COMMUNISM

Chapter Eight - Vietnam, Korea, and the Proxy Wars

Section 9 of 15


CHAPTER EIGHT

Vietnam, Korea, and the Proxy Wars


IN THEORY, THESE were wars about ideology.
In reality, they were about survival, territory, power, and who got to write the ending.

Communism was the banner, but the fights in Vietnam and Korea weren’t romantic revolutions or grand economic experiments. They were bloody, tangled, and full of contradictions. The United States saw red flags and heard alarm bells. But the people on the ground weren’t reading Das Kapital, they were trying to throw out foreign rulers and avoid becoming someone else’s colony.

Vietnam was an independence struggle. Korea became a battleground.

After World War II, Korea, formerly occupied by Japan, was sliced in half along the 38th parallel. The North went Soviet-backed. The South went American-backed. Neither side liked the line. Both claimed to be the real Korea.

In 1950, the North invaded. The Korean War was on.

It was brutal. Three years of trench warfare, bombings, massacres, and back-and-forth control. The U.S. led a coalition under the UN flag. China sent troops to back the North. Millions died, most of them civilians.

The war ended in 1953 with… a line. The same line.
Nothing changed, except for the destruction.

North Korea locked itself into a cult-state under Kim Il-sung. The South went capitalist, then authoritarian, then democratic. But to this day, the war technically never ended. It just… paused.

And both sides still claim to be the real Korea.

Vietnam’s revolution started as a fight against France.

Ho Chi Minh, a nationalist turned communist, led the resistance against French colonial rule. To Ho, communism wasn’t dogma. It was the only ticket to sovereignty after a century of French and Japanese rule. After defeating the French at Dien Bien Phu in 1954, the country was split: North (communist) and South (backed by the U.S. and its allies).

But the South was a mess. Corruption, repression, and puppet governments pushed more people toward the North’s cause. The U.S., terrified of the “domino effect,” sent troops. Then more. Then half a million.

The war became a nightmare.

The Viet Cong used guerrilla tactics. The U.S. carpet-bombed the countryside. Napalm burned villages. My Lai became a symbol of moral collapse. Drafted soldiers died by the thousands. At home, the anti-war movement exploded.

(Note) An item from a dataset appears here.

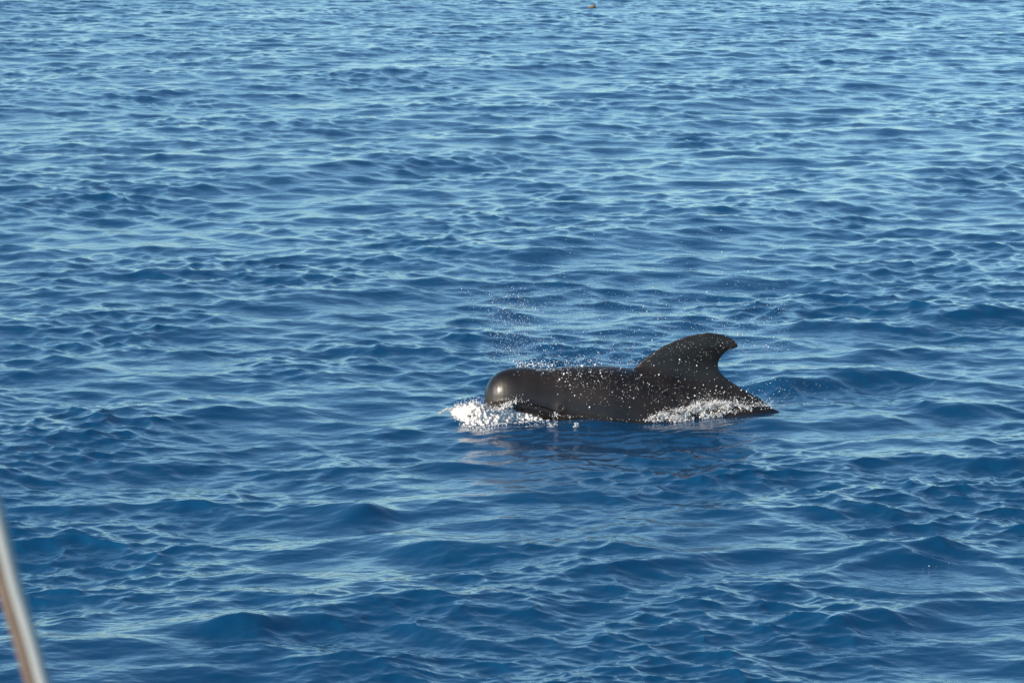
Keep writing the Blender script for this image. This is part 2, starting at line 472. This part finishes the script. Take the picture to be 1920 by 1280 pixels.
pc = np.array([wx(1180), YB, 0.0])
def turn(p):
    q = np.asarray(p, float) - pc; ca, sa = math.cos(-YAW), math.sin(-YAW)
    return np.stack([q[..., 0] * ca - q[..., 1] * sa, q[..., 0] * sa + q[..., 1] * ca, q[..., 2]], -1) + pc
c = turn(c)
wm.vertices.foreach_set('co', (c - pc).astype(np.float32).ravel()); wm.update()
whale = link('pilot_whale', wm, M_skin, label='black pilot whale with a round forehead and hooked back fin swimming left at the surface', cat='whale')
whale.location = pc
wn_ = normals(wm)
for sgn in (-1, 1):
    m = (np.abs(c[:, 2] - ez_) < 0.03) & (sgn * ((c - turn(np.array([ex_, YB, 0])))[:, 1]) > 0.1)
    tgt = turn(np.array([ex_, YB + sgn * 0.33, ez_]))
    i = np.argmin(np.linalg.norm(c - tgt, axis=1))
    V, Fc = ico(2)
    link('eye', np_mesh('eye', V * 0.016 + (c[i] - pc) - wn_[i] * 0.006, Fc), M_eye, parent=whale)

# ------------------------------------------------------------------ drops on and round the whale
def photo_xy(p):
    q = p - np.array([0, 0, CAM_H]); zc = q[:, 1] * CP - q[:, 2] * SP; yc = q[:, 1] * SP + q[:, 2] * CP
    return W / 2 + FPX * q[:, 0] / zc, H / 2 - FPX * yc / zc
fx, fy = photo_xy(c)
toc = np.array([0, 0, CAM_H]) - c; toc /= np.linalg.norm(toc, axis=1)[:, None]
vis = ((wn_ * toc).sum(1) > 0.05) & (c[:, 2] > 0.02)
def dens(px, py):
    """how thickly drops cover the skin, read along the body"""
    g = lambda cx, cy, sx, sy, a: a * np.exp(-((px - cx) / sx) ** 2 - ((py - cy) / sy) ** 2)
    d = 0.10 + g(1100, 712, 60, 26, 1.0) + g(1030, 694, 40, 9, 1.0) + g(1160, 730, 70, 22, .6) + g(1290, 690, 90, 40, .14) + g(1290, 745, 90, 22, .5) + g(1430, 758, 40, 9, 1.6) + g(1390, 745, 50, 14, .6)
    return d * np.where(px < 1000, 0.06, 1) * np.where((px < 1040) & (py > 712), 0.05, 1)
w = dens(fx, fy) * vis; w /= w.sum()
pick = rng.choice(len(c), 1200, p=w)
rad_ = np.clip(rng.lognormal(math.log(0.0015), 0.68, len(pick)), 0.0015, 0.010)
big = rng.random(len(pick)) < 0.08; rad_[big] *= 1.4; rad_ = np.minimum(rad_, 0.008)
cen = c[pick] + wn_[pick] * rad_[:, None] * 0.4 + rng.normal(size=(len(pick), 3)) * 0.003
v, f = balls(cen, rad_, ICO1, 0.35)
ob = link('water_drops', np_mesh('water_drops', v, f), M_drop, label='white water drops beading on the back and fin of the whale', cat='water drops', kind='stuff')

def cloud(n, fn, r_med, sig, rmax):
    pts = np.array([fn() for _ in range(n)])
    return pts, np.clip(rng.lognormal(math.log(r_med), sig, n), 0.0012, rmax)
def air():
    t = rnd.random()
    if t < 0.30:     # column above the blowhole, leaning left then drifting right
        u = rnd.random() ** 0.8
        px = rnd.gauss(972 - 12 * u, 12 + 36 * u); py = 690 - 140 * u + rnd.gauss(0, 10)
    elif t < 0.92:   # mist carried back over the body
        u = rnd.random(); px = rnd.uniform(920, 1480); py = 690 - abs(rnd.gauss(0, 1)) * 90 - 10; 
        if px > 1180: py = min(py, 640 + rnd.random() * 30) if rnd.random() < .7 else py
    else:            # low spray by the fin and over the tail
        px = rnd.gauss(1440, 60); py = rnd.gauss(735, 18)
    return at_depth(px, min(py, 760), YB + rnd.gauss(0, 0.35))
p1, r1_ = cloud(4600, air, 0.00150, 0.5, 0.006)
def lip():
    px = 968 + 75 * rnd.random() ** 1.3
    return at_depth(px, 688 - abs(rnd.gauss(0, 5)), YB + rnd.gauss(0, 0.06))
p2, r2_ = cloud(150, lip, 0.003, 0.4, 0.008)
def over_back():
    px = rnd.gauss(1120, 90); return at_depth(px, 684 - abs(rnd.gauss(0, 9)), YB + rnd.gauss(0, 0.12))
p3, r3_ = cloud(260, over_back, 0.0022, 0.4, 0.006)
v, f = merge([balls(p1, r1_, ICO0, .3), balls(p2, r2_, ICO1, .4), balls(p3, r3_, ICO1, .3)])
link('blow_spray', np_mesh('blow_spray', v, f), M_drop, label='fine white spray blown up into the air above the head of the whale', cat='spray', kind='stuff')

# ------------------------------------------------------------------ foam
def foam_body(name, seeds, voxel, amp, grain_n, grain_r, extra, label, cat):
    """seeds: (centre, radius) lumps; a ragged skin of grains and loose drops over a lumpy core"""
    cen = np.array([s[0] for s in seeds]); rr = np.array([s[1] for s in seeds])
    v, f = balls(cen, rr, ICO1, 0.45, 0.1)
    cm = remeshed(name + '_core', v, f, voxel, 1)
    cc, nn = coords(cm), normals(cm)
    o = np.array([amp * (noise.fractal(Vector(p * 28), 0.9, 2.2, 3) * 0.8 + 0.6 * noise.noise(Vector(p * 75))) for p in cc])
    cc = cc + nn * o[:, None]
    cm.vertices.foreach_set('co', cc.astype(np.float32).ravel()); cm.update()
    cm.calc_loop_triangles()
    tri = np.empty(len(cm.loop_triangles) * 3, dtype=np.int32); cm.loop_triangles.foreach_get('vertices', tri)
    core = (cc, tri.reshape(-1, 3))
    pk = rng.choice(len(cc), grain_n)
    gr = np.clip(rng.lognormal(math.log(grain_r), 0.5, grain_n), 0.0015, 0.018)
    gc = cc[pk] + nn[pk] * (np.abs(rng.normal(size=grain_n)) * 0.008)[:, None] + rng.normal(size=(grain_n, 3)) * 0.004
    ps = [core, balls(gc, gr, ICO0, 0.5, 0.15)]
    if extra is not None: ps.append(balls(extra[0], extra[1], ICO0, 0.5, 0.1))
    v, f = merge(ps)
    bpy.data.meshes.remove(cm)
    return link(name, np_mesh(name, v, f), M_foam, label=label, cat=cat, kind='stuff')

# bow splash: along px, the upper edge of the white water
def bow_top(px): return cubic([842, 856, 875, 890, 905, 930, 952, 962, 985, 1000, 1012, 1025], [773, 764, 760, 754, 762, 768, 758, 752, 754, 764, 775, 783], px)
def bow_low(px): return cubic([842, 856, 875, 900, 930, 975, 1010, 1025], [776, 786, 796, 798, 796, 789, 788, 787], px)
seeds = []
for _ in range(1500):
    px = rnd.uniform(850, 1018) if rnd.random() < .9 else rnd.uniform(842, 860)
    a_, b_ = bow_top(px), bow_low(px)
    u = rnd.random() ** 0.85
    py = b_ + (a_ + 2 - b_) * u
    edge = min(1.0, (px - 838) / 25, (1030 - px) / 22)
    Yd = on_water(px, b_)[1] + 0.02 + 0.20 * u + rnd.uniform(0, 0.10)
    rr_ = rnd.uniform(0.007, 0.021) * max(edge, .3)
    p = at_depth(px, py, Yd)
    seeds.append((p, rr_))
    if rnd.random() < .5: seeds.append((p * np.array([1, 1, .4]) + np.array([0, .05, 0]), rr_))
ex, er = [], []
for _ in range(900):     # flung drops and little spikes above the edge
    px = rnd.uniform(848, 1030); a_ = bow_top(px)
    py = a_ - abs(rnd.gauss(0, 7)) + 3
    ex.append(at_depth(px, py, on_water(px, bow_low(px))[1] + rnd.uniform(0.05, 0.3))); er.append(max(.0012, rnd.gauss(0.0026, 0.0014)))
for _ in range(60):      # upright spikes
    px = rnd.uniform(855, 1005); a_ = bow_top(px); hgt = rnd.uniform(5, 14); lean = rnd.uniform(-.5, .5)
    Yd = on_water(px, bow_low(px))[1] + rnd.uniform(0.1, 0.25)
    for q in range(9):
        s = q / 8; ex.append(at_depth(px + lean * hgt * s, a_ + 4 - hgt * s, Yd)); er.append(0.008 * (1 - s) + 0.002)
for _ in range(160):     # thin tongue to the left
    s = rnd.random(); px = 823 + 32 * s; py = 775 - 9 * math.sin(s * 2.2) + rnd.gauss(0, 1.2)
    ex.append(at_depth(px, py, on_water(px, 778)[1] + 0.05)); er.append(rnd.uniform(.003, .007))
for _ in range(420):     # little jets by the jaw
    k = rnd.choice([(1042, 797, 5, 26), (1036, 784, 9, 7), (1022, 782, 9, 5), (1080, 800, 5, 8), (1073, 783, 8, 4), (1032, 800, 9, 8)])
    px = rnd.gauss(k[0], k[2] * .45); py = k[1] - rnd.random() ** 1.5 * k[3]
    ex.append(at_depth(px, py, on_water(k[0], k[1])[1] + rnd.gauss(0, .02))); er.append(rnd.uniform(.002, .005))
for _ in range(90):     # specks where the skin cuts the water
    px = rnd.uniform(1030, 1225); p = at_depth(px, 779 + 9 * min(1, max(0, (px - 1060) / 110)) + rnd.gauss(0, 1.6), YB - 0.42 - rnd.random() * 0.05)
    p[2] = max(p[2], sea_z(p[0], p[1])[0]); ex.append(p); er.append(rnd.uniform(.0012, .0035))
for _ in range(260):     # foam flecks lying at its foot
    px = rnd.uniform(850, 1030); py = bow_low(px) + abs(rnd.gauss(0, 3.0))
    p = on_water(px, py); p[2] = sea_z(p[0], p[1])[0]
    ex.append(p); er.append(rnd.uniform(.002, .007))
foam_body('bow_splash', seeds, 0.006, 0.012, 3500, 0.0016, (np.array(ex), np.array(er)),
          'white foaming splash heaped against the chin of the whale', 'splash')

# flank foam: washes over the skin below the fin
def fl_top(px): return cubic([1212, 1240, 1262, 1290, 1310, 1335, 1360, 1385, 1402], [785, 775, 771, 764, 755, 751.5, 754, 758, 764], px)
def fl_low(px): return cubic([1212, 1240, 1290, 1330, 1360, 1385, 1402], [787, 789, 789, 786, 777, 771, 767], px)
fl = (fx > 1205) & (fx < 1408) & (fy < 800) & (fy > 745) & ((wn_ * toc).sum(1) > 0.03)
ci, nx_, ny_, px_, py_ = c[fl], wn_[fl], None, fx[fl], fy[fl]
a_, b_ = fl_top(px_), fl_low(px_)
inside = (py_ > a_ - 1) & (py_ < b_ + 2)
cand = np.where(inside)[0]
u = (b_ - py_) / np.maximum(b_ - a_, 1)
pat = np.array([0.5 + noise.noise(Vector((p[0] * 9, p[1] * 9, p[2] * 16))) for p in ci])
wgt = np.where(inside, np.clip(0.12 + 1.3 * np.exp(-((u - 0.80) / 0.22) ** 2) * (px_ > 1290) + 1.0 * np.exp(-((px_ - 1255) / 32) ** 2) + 0.4 * (u < .25), 0, 2) * np.clip(pat, .05, 1) ** 1.5, 0)
wgt /= wgt.sum()
pk = rng.choice(len(ci), 330, p=wgt)
seeds = [(ci[i] + nx_[i] * rnd.uniform(-.004, .006), rnd.uniform(.006, .014)) for i in pk]
pk = rng.choice(len(ci), 2600, p=wgt)
e1 = ci[pk] + nx_[pk] * np.abs(rng.normal(size=len(pk)) * 0.012)[:, None] + rng.normal(size=(len(pk), 3)) * 0.006
r_1 = np.clip(rng.lognormal(math.log(0.0025), .45, len(pk)), .0015, .009)
ex, er = [], []
for _ in range(700):
    px = rnd.uniform(1212, 1450)
    py = (fl_top(px) if px < 1402 else 760 - (px - 1402) * 0.02) - abs(rnd.gauss(0, 7)) + 3
    ex.append(at_depth(px, py, YB - 0.36 + rnd.gauss(0, .05) + 0.2 * (px > 1390))); er.append(rnd.uniform(.0015, .0042))
foam_body('flank_foam', seeds, 0.008, 0.008, 2400, 0.0024, (np.concatenate([e1, ex]), np.concatenate([r_1, er])),
          'cream white foam washing over the flank of the whale below its fin', 'foam')

# white beads standing in for glints on the slick at the lower right
gl = []
for px, py, rr_ in ((1710.5, 1055.5, .0022), (1742, 1066, .004), (1779, 1063, .0025), (1731, 1069, .0015), (1755, 1066, .0015)):
    p = on_water(px, py); p[2] = sea_z(p[0], p[1])[0] + .01; gl.append((p, rr_))
v, f = balls(np.array([g[0] for g in gl]), np.array([g[1] for g in gl]), ICO1, .2)
link('glint_flecks', np_mesh('glint_flecks', v, f), M_drop, label='few tiny white beads standing for glints on a dark swirl at the lower right', cat='glint', kind='stuff')

# ------------------------------------------------------------------ boat rail, out of focus at the lower left
def tube(pts, r, seg=32):
    pts = [np.array(p, float) for p in pts]; rs = []
    for i, p in enumerate(pts):
        t = pts[min(i + 1, len(pts) - 1)] - pts[max(i - 1, 0)]; t /= np.linalg.norm(t)
        s = np.cross(t, [0, 1, 0]); s /= np.linalg.norm(s); q = np.cross(s, t)
        a = np.linspace(0, 2 * math.pi, seg, endpoint=False)
        rs.append(p + r * (np.cos(a)[:, None] * s + np.sin(a)[:, None] * q))
    return shell(rs)
YR = 4.2
def rail_px(py): return cubic([700, 960, 1000, 1100, 1200, 1280, 1400, 1700, 2400], [-88, -25, -15, 10.5, 41, 63, 99, 190, 410], py)
pts = [at_depth(rail_px(py), py, YR) for py in np.linspace(600, 2400, 60)]
RU = FPX / YR
right = [p + np.array([18.5 / RU, 0, 3.6 / RU]) for p in pts]; left = [p + np.array([-2.0 / RU, 12 / RU, -1.2 / RU]) for p in pts]
v, f = tube(right, 14 / RU)
root = pts[-1].copy()
rm = np_mesh('boat_rail', v - root, f)
rail = link('boat_rail', rm, M_rail, label='blurred pale grey metal rail slanting across the lower left corner', cat='rail')
rail.location = root
v, f = tube(left, 17 / RU)  # second tube added as the rail's shaded half
link('rail_shade_strip', np_mesh('rail_shade_strip', v - root, f), M_strip, parent=rail, label='brown strip standing for the shaded, warm reflecting side of the rail')

# ------------------------------------------------------------------ flotsam near the top edge
p = on_water(1109, 15.5)
z = sea_z(p[0], p[1])[0]
rs = []
for s in np.linspace(0, 1, 12):
    a = np.linspace(0, 2 * math.pi, 14, endpoint=False)
    wd_ = 0.055 * math.sin(math.pi * min(1, .06 + s * .9)) ** .6
    hg = 0.02 + 0.05 * s ** 1.2 * (1 if s < .85 else .7)
    wob = 1 + .18 * np.sin(3 * a + s * 5)
    rs.append(np.stack([np.full(14, -0.12 + .25 * s), wd_ * np.cos(a) * wob, hg * np.sin(a) * wob + .05 * s], -1))
v, f = shell(rs)
fl_ = link('driftwood', np_mesh('driftwood', v, f), M_wood, label='tiny orange brown piece of flotsam on the far water at the top edge', cat='flotsam')
fl_.location = (p[0], p[1], z + 0.06)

By 1975, after years of chaos, the U.S. pulled out. Saigon fell. The country was unified under communist rule.

But what followed wasn’t utopia. Vietnam faced poverty, isolation, and decades of rebuilding. It wasn’t the dream. It was what was left after the dream had been used, chewed up, and abandoned.

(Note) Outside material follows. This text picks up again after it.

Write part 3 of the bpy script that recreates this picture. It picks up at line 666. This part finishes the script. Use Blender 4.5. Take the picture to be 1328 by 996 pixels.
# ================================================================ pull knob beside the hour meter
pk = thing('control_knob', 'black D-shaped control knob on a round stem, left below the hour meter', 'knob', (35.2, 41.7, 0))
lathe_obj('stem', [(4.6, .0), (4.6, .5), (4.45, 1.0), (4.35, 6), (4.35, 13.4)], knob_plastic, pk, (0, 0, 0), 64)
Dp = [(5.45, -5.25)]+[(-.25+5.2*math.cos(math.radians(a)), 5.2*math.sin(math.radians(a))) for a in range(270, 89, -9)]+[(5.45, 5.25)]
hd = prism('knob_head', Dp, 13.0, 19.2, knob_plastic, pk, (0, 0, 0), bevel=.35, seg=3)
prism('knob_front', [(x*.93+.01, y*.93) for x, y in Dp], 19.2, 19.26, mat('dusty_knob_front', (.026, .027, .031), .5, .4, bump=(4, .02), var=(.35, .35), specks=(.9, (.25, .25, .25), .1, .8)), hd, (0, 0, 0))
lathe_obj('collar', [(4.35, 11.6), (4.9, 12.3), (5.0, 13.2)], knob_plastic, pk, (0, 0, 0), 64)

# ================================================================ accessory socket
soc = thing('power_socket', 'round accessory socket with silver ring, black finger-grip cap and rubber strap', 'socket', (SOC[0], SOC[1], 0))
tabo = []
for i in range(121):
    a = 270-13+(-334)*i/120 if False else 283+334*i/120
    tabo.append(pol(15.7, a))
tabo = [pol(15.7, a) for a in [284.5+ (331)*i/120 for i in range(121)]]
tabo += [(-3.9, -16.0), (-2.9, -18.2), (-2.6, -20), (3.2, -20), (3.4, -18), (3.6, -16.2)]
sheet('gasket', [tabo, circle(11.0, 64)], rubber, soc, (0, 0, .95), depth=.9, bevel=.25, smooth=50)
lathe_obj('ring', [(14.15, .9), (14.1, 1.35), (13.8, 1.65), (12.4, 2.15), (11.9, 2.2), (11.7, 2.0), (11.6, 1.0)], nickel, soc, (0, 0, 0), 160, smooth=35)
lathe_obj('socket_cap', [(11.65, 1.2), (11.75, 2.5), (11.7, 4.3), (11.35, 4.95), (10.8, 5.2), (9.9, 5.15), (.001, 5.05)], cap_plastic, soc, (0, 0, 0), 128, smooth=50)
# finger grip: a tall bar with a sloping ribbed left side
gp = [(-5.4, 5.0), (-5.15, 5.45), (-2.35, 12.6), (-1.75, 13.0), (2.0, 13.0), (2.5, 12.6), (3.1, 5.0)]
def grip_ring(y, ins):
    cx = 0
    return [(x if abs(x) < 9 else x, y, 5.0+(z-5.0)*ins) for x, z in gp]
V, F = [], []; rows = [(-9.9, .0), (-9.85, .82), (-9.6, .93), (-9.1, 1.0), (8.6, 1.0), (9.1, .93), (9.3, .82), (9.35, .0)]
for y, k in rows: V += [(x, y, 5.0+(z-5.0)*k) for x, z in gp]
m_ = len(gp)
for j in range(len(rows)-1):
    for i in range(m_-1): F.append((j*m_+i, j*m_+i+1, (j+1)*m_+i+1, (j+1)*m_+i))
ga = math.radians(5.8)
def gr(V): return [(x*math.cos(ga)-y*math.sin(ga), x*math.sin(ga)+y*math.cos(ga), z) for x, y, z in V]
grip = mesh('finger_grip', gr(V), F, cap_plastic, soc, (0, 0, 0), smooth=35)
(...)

The Cold War turned small conflicts into global stage plays.

In Angola, Mozambique, Nicaragua, Afghanistan, El Salvador, and anywhere there was a hint of leftist resistance, the U.S. saw Soviet fingerprints and responded with force, funding, or both.

Communism became a catch-all for rebellion.
And rebellion became a dirty word.

The Soviet Union did the same thing. They backed anyone waving a red flag, whether they believed in the workers’ struggle or just wanted Russian weapons. Ideology became branding. Power stayed power.

No one cared what the people wanted.
Just whose side they were on.

By the time the Cold War cooled off, millions were dead. Across the proxy wars, over 20 million people died, mostly civilians, in conflicts neither superpower ever formally declared.
Whole regions were destabilized for decades. Dictators rose and fell, funded by both sides. The word “communism” had become so loaded that even mild reformers were branded as threats.

It wasn’t about the dream anymore.
It was about the board. The players. The pieces.

And once again, the people who believed in the idea were left out.